Task to complete - Copy the lines of the data below exactly, starting at the first and stopping after the line that contains "PI = math.pi"; include no pictures.

--- Begin ---

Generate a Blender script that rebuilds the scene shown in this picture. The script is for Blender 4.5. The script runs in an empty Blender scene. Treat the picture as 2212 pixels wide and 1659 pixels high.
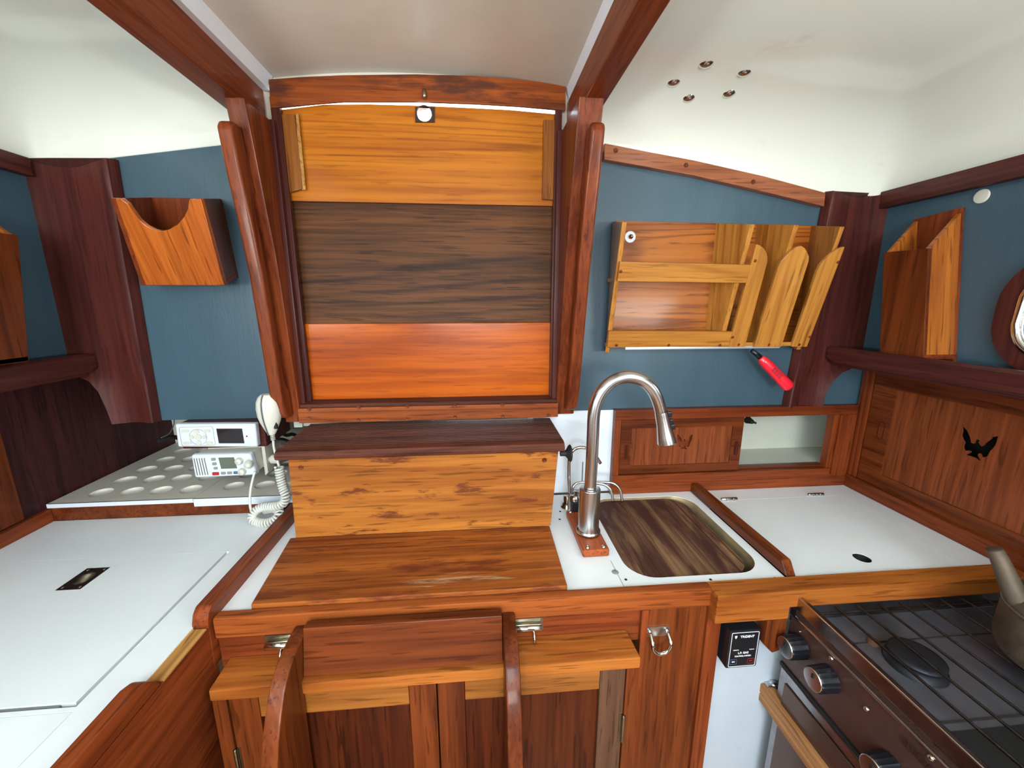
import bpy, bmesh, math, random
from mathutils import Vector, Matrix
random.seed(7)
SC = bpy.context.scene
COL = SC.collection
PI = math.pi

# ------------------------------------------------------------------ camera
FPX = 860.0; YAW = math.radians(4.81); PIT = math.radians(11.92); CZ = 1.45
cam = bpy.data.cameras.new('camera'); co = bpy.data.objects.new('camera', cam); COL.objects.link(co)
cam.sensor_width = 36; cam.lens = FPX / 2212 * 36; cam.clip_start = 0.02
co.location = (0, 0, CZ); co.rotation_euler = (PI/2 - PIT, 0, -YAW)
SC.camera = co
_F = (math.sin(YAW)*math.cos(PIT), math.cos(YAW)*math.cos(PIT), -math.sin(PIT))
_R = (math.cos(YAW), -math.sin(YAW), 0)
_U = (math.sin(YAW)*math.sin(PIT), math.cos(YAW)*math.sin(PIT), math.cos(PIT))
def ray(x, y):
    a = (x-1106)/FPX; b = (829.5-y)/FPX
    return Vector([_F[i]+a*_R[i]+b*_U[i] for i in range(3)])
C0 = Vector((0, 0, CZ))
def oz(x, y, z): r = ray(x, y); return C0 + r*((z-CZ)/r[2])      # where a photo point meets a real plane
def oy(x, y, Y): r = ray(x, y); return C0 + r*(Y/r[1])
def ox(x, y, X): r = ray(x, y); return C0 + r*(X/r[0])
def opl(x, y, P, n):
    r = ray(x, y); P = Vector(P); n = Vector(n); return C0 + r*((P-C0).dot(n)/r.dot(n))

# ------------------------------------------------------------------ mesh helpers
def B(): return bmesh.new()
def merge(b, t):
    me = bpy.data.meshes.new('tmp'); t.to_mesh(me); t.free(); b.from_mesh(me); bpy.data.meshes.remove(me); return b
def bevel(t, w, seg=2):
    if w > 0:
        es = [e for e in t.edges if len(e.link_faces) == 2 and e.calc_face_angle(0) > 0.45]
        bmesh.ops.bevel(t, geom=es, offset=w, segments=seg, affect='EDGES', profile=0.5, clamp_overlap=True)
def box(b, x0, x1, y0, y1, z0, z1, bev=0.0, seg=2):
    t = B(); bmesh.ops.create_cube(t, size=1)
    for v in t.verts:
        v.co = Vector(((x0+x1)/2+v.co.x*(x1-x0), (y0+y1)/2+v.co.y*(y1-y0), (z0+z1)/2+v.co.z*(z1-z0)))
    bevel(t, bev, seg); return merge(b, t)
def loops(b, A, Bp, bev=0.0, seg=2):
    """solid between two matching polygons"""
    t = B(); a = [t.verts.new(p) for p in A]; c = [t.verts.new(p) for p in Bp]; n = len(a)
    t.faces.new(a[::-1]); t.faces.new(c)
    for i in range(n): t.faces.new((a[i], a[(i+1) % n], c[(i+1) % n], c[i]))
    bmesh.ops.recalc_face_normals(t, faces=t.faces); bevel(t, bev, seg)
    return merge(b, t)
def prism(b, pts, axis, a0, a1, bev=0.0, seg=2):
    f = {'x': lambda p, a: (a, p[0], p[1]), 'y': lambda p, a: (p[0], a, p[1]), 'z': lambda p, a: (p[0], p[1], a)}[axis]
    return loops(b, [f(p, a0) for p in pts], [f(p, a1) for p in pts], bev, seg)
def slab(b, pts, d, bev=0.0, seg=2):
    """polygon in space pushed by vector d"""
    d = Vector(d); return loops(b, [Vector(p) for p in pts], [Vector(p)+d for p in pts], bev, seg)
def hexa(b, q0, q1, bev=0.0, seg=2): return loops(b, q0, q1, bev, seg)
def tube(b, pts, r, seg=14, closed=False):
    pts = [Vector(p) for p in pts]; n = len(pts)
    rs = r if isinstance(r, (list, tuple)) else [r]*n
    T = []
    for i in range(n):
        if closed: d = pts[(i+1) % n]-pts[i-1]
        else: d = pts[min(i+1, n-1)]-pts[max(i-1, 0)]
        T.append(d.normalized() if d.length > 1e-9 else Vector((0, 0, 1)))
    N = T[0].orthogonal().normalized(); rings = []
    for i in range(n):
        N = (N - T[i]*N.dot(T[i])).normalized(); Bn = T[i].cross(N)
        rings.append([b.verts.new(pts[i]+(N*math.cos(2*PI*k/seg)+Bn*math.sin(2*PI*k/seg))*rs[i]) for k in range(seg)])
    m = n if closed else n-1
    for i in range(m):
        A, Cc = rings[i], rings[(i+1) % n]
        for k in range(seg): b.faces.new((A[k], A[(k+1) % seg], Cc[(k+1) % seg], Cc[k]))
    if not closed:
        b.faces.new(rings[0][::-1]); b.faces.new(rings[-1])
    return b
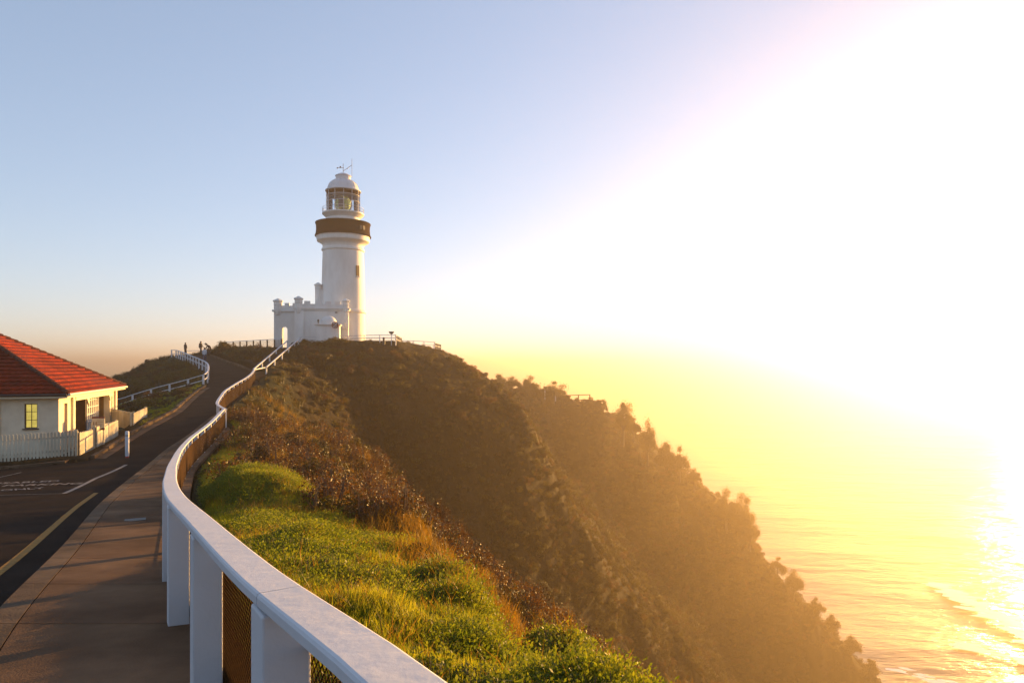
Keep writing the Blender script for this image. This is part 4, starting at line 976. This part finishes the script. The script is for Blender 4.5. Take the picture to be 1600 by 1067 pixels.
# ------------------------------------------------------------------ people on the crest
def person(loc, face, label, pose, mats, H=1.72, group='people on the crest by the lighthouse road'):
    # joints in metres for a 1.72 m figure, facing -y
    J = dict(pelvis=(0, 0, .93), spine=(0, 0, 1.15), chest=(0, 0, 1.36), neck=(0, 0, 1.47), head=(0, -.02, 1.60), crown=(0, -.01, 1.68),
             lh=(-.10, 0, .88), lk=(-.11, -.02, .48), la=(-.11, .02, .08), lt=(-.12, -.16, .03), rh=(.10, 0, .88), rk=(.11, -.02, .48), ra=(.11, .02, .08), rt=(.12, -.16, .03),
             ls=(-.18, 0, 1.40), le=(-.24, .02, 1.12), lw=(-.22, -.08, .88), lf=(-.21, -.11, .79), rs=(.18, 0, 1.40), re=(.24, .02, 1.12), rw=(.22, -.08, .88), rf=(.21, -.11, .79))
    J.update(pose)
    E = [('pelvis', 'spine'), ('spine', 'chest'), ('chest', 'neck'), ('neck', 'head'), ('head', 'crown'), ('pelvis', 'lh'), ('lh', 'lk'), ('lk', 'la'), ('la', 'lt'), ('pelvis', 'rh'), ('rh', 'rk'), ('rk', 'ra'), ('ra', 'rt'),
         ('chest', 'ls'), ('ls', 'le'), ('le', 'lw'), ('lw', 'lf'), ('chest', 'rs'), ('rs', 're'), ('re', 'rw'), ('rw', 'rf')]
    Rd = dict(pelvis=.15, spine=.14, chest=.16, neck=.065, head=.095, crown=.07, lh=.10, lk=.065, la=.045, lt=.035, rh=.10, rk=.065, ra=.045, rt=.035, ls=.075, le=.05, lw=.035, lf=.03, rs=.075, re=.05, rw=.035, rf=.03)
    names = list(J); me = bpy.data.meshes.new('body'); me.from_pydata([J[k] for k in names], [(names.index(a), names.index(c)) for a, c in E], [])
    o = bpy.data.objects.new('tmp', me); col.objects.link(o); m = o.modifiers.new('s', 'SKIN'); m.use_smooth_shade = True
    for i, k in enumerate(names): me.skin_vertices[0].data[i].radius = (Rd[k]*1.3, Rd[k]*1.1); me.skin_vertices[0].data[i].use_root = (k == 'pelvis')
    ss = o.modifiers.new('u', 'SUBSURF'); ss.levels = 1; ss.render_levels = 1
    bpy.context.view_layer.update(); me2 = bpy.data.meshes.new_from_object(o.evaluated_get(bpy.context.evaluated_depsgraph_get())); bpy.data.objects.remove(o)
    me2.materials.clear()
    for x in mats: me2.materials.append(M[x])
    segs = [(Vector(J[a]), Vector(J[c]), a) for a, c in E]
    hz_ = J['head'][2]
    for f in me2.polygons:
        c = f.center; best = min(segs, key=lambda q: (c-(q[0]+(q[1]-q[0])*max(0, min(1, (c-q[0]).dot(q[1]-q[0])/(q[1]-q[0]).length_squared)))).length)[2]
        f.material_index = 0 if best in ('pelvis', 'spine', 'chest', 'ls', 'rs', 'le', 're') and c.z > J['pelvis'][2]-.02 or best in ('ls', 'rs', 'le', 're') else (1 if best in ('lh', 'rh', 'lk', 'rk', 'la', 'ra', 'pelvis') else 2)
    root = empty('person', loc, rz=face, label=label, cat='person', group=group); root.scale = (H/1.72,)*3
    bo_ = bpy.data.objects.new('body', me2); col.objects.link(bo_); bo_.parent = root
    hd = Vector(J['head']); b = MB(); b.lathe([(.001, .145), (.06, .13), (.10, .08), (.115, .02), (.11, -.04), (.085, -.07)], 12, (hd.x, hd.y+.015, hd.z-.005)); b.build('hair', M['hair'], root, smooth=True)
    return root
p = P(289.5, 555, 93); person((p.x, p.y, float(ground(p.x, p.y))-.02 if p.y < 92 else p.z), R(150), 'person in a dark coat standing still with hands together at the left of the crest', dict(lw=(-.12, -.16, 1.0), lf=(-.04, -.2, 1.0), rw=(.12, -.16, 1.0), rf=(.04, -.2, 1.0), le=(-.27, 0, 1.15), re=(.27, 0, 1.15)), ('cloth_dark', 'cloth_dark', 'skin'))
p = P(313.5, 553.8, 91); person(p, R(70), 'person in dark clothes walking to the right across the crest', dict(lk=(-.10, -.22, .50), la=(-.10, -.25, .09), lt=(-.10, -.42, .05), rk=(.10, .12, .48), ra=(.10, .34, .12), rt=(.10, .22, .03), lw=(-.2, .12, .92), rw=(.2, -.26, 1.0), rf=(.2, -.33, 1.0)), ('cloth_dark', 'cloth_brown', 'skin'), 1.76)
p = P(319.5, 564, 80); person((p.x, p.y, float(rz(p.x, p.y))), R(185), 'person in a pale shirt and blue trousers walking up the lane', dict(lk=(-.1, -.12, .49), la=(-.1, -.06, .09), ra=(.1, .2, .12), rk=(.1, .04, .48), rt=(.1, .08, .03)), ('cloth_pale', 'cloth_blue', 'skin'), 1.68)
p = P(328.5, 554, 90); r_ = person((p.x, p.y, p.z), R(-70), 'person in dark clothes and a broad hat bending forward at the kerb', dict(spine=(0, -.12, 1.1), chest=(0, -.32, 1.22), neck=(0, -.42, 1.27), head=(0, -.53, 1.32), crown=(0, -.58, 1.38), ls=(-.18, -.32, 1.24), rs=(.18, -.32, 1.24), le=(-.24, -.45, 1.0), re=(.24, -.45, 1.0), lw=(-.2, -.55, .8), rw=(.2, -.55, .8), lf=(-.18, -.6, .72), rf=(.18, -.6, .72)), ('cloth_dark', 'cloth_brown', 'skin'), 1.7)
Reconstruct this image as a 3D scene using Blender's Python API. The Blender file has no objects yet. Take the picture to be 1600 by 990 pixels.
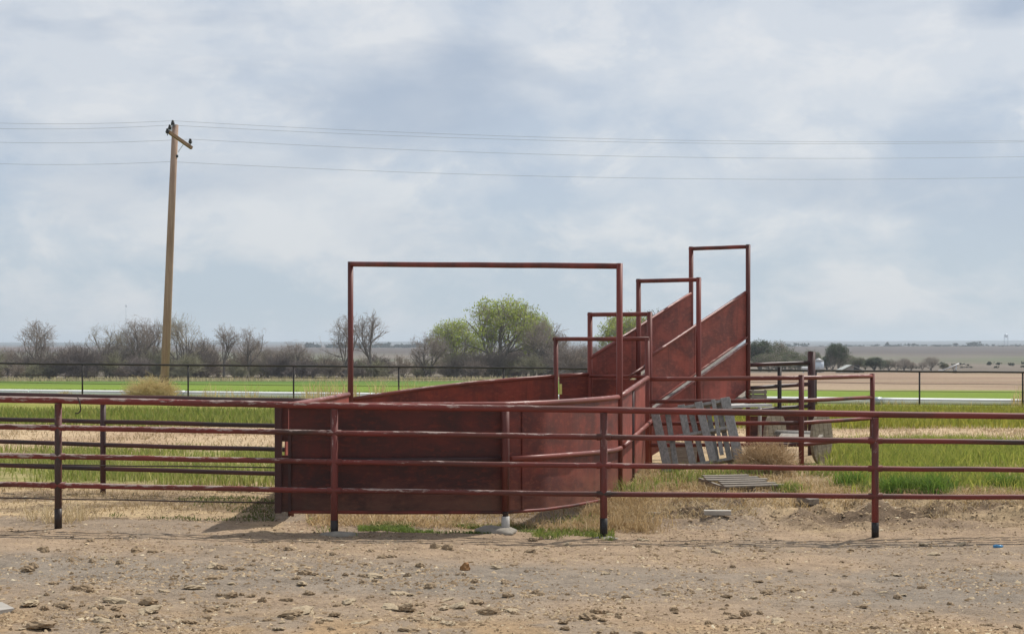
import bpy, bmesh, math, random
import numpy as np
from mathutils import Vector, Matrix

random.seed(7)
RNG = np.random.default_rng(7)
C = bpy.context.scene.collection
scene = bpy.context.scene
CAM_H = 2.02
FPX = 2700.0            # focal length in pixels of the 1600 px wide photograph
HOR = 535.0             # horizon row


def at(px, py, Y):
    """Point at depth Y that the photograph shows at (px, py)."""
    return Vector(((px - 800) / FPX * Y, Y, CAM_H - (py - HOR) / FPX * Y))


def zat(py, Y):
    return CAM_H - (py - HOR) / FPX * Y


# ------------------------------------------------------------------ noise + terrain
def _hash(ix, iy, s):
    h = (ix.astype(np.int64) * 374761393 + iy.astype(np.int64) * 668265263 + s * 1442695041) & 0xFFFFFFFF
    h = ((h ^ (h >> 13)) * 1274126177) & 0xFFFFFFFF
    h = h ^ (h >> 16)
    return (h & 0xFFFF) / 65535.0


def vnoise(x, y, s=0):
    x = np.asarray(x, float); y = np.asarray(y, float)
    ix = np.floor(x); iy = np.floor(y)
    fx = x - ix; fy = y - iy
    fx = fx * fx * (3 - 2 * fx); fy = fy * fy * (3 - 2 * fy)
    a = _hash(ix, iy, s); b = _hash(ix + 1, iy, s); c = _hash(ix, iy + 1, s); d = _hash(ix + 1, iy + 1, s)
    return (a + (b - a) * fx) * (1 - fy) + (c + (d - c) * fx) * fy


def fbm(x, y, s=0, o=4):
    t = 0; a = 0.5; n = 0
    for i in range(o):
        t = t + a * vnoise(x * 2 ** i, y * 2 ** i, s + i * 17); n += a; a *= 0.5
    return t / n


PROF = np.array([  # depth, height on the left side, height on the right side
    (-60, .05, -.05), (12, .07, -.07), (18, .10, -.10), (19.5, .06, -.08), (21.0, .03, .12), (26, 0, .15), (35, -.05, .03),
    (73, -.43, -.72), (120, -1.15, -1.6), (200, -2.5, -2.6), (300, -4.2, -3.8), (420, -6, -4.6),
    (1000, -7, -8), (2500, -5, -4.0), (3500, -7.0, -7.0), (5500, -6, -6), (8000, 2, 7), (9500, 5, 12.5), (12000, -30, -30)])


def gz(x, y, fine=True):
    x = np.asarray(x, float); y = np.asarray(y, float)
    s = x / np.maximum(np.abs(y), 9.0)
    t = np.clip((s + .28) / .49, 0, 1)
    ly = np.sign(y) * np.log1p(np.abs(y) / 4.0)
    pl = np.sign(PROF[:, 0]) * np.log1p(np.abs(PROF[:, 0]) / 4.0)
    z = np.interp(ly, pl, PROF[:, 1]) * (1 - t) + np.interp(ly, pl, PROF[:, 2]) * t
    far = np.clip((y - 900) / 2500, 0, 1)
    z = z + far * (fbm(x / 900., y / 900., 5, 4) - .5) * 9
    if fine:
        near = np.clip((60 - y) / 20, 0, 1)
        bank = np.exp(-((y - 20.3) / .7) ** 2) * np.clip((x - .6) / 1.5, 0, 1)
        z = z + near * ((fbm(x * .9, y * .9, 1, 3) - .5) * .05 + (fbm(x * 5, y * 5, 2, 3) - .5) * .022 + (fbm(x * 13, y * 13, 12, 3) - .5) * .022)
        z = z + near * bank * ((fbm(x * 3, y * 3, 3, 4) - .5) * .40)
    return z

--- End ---

Result for this task -
Generate a Blender script that rebuilds the scene shown in this picture. The script is for Blender 4.5. The script runs in an empty Blender scene. Treat the picture as 2212 pixels wide and 1659 pixels high.
import bpy, bmesh, math, random
from mathutils import Vector, Matrix
random.seed(7)
SC = bpy.context.scene
COL = SC.collection
PI = math.pi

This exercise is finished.